Have a great trip C!!
i'm glad to hear it reads that way to you, beth. sometimes it's hard to tell whether what's in my head sounds the same in someone else's ears. a million thanks.
i *always* miss the trips, abby, even when i've just come back from one. i swear i could be a long-haul trucker. thanks, girl.
thanks for the tip, hawley - i may just carve out that niche for myself. not too many other bloggers doing it, i don't think. :)
nana, i'm stunned. and so happy that you think it's that good. i've kept picking at it, editing and deleting stuff, since i put it up. it was a hard one to get right(er) from the beginning. and that mean jones? i do have it bad, so bad. i can tell it won't be long until the next one.
POPPI! i love your enthusiasm. and that you're the snowchild. ;
thank you so much, wendy. and i do know and love randy newman. and about a million others. i had to *really* pare that list down or you'd still be here reading it.
have fun in CO, diana, where it's going to cool off before CA and TX do. and yes, you could and you have. i've read 'em.
come on alone, bell. i'm a pro at the gum snapping thing. and huge thanks for that rosie thomas tip - i didn't know her until your mention, and now iTunes has a few of my dollars for some of her songs. such a lovely voice.
john: i know, man. it's damn hot where you are, isn't it?
blackie, i love that you liked that scene. means i got it right. off to read your latest.

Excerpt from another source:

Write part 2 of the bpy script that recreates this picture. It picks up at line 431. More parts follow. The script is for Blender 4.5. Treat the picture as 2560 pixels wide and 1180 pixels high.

jeff, you're in. we're gonna need a bigger car, though, for all of us. :)
Slide over.
hey, rita and kim, slide on in. we're still flying and looking for a cooler morning. xoxo
this is exactly how I feel when I drive. I own it. I'm hell on wheels, at least to my husband but too bad. I love it, it's mine.
and you too. :)
one of these old days we're gonna meet up for some chicken fried steak and coffee.
beautiful writing. good taste in music, too. you need a little emmy lou, too and gram parsons.
√√ MOC
Loved this (even lately arrived as I am :), as others have said your writing is transporting..
Rated for love of Juicy Fruit and forgotten Dentyne!
"With more heart than I had when I was young, since now I know those lyrics are not just someone else’s story." Amen.
So many delightful phrases:
"Don’t twirl on the stair and make me guess."
"baked us all to husks"
"on the linoleum where she dropped them off her ankles like weights that tied her to this life"
All of the last two paragraphs.
What a joy to read. What passion! It reads like stream of consciousness, but there is so much superb craft in this.